■ Problem description
Write out the opening lines of the data word for word, up to and including the line with "random.seed(7)", and leave every picture and every later line out.

■ Data lines
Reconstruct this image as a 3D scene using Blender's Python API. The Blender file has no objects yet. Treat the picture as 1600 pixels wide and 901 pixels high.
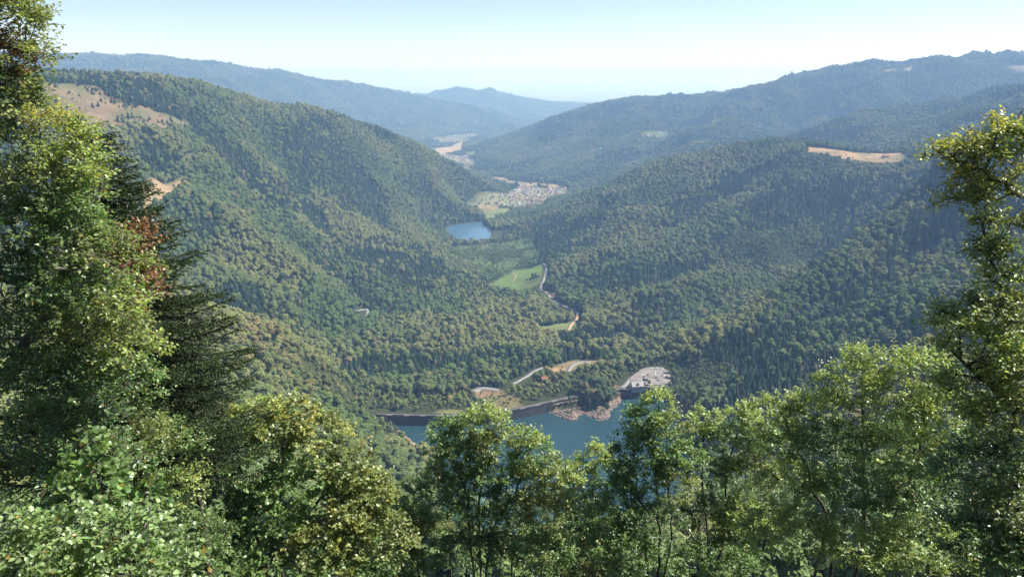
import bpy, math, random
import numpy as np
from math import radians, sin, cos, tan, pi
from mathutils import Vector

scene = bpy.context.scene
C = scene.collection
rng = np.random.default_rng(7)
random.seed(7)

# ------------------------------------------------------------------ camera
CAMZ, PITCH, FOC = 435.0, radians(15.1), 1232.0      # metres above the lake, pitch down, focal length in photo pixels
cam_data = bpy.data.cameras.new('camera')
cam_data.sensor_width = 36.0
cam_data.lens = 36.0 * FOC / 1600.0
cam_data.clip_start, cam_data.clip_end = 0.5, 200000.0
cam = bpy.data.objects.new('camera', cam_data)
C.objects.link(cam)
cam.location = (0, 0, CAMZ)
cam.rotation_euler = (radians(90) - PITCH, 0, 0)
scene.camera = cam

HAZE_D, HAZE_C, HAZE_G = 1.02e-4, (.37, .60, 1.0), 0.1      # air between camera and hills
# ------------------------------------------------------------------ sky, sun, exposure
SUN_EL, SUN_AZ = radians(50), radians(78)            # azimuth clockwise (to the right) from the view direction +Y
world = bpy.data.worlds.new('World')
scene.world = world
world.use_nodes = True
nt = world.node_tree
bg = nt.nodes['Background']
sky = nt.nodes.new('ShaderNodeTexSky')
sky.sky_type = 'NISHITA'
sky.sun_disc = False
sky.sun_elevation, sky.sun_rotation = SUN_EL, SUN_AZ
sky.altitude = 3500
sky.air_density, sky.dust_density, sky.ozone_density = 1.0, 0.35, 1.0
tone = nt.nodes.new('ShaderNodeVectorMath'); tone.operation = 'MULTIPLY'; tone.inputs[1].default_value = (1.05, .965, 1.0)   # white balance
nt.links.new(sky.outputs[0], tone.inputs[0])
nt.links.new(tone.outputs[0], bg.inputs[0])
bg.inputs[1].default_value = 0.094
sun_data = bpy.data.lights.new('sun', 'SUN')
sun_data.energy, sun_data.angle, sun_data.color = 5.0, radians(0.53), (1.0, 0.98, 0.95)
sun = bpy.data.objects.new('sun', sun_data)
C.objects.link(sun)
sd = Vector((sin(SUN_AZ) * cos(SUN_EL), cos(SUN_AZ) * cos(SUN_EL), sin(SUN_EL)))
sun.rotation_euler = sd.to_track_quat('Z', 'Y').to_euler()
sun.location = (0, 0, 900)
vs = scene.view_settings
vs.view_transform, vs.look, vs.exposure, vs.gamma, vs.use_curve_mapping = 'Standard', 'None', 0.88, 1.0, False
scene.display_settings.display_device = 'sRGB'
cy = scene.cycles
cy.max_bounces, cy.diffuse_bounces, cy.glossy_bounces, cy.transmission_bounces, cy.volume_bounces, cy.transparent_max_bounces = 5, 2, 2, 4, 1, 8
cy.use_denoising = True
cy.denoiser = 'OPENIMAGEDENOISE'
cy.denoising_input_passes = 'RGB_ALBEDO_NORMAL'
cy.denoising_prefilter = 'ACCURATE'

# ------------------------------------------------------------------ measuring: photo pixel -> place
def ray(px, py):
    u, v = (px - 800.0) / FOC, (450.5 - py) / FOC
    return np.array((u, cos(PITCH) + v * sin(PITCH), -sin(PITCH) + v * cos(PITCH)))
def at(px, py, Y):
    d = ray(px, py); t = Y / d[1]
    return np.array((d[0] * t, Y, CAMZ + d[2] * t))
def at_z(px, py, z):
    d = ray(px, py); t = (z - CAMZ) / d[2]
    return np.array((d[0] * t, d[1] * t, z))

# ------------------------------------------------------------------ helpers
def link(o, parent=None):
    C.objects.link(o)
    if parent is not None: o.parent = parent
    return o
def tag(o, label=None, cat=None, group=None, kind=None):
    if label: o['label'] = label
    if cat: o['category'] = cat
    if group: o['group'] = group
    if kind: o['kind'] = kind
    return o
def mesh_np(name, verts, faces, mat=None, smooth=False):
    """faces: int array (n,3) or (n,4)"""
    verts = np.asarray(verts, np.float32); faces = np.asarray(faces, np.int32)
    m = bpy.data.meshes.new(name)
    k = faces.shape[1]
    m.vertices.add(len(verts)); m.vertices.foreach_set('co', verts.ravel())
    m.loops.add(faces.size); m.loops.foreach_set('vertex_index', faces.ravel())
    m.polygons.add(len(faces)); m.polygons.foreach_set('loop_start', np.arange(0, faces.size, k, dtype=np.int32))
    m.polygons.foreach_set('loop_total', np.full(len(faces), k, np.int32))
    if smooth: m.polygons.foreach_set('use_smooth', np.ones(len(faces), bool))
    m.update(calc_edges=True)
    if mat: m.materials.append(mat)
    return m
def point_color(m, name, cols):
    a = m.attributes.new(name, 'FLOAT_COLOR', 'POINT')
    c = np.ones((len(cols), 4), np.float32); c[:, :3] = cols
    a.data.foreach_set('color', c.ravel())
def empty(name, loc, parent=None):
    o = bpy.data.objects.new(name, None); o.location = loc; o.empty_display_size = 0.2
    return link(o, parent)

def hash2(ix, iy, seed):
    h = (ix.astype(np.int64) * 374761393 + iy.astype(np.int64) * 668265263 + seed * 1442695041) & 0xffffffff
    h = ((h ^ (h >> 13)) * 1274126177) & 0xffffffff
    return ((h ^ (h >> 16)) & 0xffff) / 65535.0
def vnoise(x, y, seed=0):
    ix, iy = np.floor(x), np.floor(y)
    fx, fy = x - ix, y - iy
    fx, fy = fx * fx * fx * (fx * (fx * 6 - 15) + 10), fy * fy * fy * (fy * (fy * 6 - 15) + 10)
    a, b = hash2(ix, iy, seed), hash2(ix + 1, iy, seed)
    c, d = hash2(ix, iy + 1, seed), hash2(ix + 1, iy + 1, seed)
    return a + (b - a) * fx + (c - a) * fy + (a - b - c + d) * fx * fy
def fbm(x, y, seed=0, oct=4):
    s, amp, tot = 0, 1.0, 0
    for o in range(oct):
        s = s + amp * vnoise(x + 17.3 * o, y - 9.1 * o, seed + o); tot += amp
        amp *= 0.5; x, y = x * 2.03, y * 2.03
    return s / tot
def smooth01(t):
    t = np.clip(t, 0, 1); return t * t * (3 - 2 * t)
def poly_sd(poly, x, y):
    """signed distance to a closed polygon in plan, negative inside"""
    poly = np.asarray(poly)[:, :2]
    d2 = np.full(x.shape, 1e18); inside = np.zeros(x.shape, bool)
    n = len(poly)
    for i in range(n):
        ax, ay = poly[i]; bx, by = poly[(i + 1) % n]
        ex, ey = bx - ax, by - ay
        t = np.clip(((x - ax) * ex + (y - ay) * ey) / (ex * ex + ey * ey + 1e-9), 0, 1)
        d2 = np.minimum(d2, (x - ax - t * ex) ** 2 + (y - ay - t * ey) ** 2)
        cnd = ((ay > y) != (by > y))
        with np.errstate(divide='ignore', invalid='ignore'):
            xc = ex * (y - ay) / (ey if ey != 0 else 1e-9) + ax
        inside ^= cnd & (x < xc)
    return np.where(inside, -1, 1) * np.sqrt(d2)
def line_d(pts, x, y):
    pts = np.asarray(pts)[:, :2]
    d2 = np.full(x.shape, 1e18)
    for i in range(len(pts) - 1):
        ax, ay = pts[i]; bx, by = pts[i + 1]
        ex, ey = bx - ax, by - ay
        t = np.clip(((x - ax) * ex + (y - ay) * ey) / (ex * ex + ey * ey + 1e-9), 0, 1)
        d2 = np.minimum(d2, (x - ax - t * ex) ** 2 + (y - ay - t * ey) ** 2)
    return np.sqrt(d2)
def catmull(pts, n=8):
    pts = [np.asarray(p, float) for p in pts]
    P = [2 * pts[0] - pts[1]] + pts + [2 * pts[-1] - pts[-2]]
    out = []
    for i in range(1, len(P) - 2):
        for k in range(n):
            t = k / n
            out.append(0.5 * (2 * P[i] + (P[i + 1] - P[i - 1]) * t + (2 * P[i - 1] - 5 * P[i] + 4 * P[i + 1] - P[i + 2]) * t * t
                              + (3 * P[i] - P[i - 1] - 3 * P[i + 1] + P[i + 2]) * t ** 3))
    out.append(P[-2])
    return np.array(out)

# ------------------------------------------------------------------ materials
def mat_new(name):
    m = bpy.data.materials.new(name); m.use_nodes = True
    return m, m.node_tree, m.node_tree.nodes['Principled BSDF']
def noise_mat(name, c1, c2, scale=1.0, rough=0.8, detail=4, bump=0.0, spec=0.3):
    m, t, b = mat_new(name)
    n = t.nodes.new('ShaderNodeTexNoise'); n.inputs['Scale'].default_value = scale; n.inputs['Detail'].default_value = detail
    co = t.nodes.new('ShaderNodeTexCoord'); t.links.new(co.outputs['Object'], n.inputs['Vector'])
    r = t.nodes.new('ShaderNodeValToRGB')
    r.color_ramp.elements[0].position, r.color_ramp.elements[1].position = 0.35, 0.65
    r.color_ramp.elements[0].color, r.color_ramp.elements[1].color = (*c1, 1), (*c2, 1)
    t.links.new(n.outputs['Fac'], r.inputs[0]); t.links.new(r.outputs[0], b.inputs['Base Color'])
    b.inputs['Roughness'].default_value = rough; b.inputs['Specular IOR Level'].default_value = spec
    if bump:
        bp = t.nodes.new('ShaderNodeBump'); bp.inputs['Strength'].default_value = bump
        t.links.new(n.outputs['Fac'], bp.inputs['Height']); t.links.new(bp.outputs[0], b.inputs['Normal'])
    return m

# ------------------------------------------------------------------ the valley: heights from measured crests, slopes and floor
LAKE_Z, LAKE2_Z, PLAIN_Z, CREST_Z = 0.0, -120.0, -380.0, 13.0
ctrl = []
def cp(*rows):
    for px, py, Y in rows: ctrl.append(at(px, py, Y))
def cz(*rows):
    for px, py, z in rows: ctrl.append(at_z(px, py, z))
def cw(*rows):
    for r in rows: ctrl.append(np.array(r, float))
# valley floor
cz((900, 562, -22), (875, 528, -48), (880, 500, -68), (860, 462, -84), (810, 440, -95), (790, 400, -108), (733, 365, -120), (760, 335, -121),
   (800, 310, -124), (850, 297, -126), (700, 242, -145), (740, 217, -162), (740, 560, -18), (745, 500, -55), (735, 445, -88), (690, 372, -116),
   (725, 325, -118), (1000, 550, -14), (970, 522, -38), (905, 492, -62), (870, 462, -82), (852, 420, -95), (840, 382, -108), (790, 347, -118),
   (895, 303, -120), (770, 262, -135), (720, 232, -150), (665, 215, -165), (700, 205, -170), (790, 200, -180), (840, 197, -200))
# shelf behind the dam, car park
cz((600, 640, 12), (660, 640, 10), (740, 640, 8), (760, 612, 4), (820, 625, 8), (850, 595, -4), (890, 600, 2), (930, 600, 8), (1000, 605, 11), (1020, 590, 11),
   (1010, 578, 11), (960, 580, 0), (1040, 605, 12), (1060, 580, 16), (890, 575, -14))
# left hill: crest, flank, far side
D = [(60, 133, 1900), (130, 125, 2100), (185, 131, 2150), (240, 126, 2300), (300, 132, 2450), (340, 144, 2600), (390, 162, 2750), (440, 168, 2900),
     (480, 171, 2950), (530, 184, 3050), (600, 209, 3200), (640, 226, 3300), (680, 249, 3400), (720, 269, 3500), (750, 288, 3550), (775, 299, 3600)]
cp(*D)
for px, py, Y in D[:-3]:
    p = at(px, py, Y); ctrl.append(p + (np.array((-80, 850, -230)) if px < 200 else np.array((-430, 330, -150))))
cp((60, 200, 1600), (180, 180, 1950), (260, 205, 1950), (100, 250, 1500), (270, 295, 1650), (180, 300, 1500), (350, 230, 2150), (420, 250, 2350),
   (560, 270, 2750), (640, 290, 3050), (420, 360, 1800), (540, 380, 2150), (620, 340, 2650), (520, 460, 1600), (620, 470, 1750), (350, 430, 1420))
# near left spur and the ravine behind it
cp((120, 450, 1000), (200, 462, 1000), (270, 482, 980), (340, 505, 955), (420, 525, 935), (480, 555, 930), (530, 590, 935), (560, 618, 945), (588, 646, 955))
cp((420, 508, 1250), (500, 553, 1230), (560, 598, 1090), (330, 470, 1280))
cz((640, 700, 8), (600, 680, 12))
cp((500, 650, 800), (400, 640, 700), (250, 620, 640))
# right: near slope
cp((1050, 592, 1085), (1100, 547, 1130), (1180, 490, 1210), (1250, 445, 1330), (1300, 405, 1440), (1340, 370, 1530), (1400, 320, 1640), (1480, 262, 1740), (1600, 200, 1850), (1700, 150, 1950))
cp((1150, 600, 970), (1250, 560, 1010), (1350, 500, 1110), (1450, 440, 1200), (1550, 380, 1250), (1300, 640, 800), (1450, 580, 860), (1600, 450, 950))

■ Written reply
Reconstruct this image as a 3D scene using Blender's Python API. The Blender file has no objects yet. Treat the picture as 1600 pixels wide and 901 pixels high.
import bpy, math, random
import numpy as np
from math import radians, sin, cos, tan, pi
from mathutils import Vector

scene = bpy.context.scene
C = scene.collection
rng = np.random.default_rng(7)
random.seed(7)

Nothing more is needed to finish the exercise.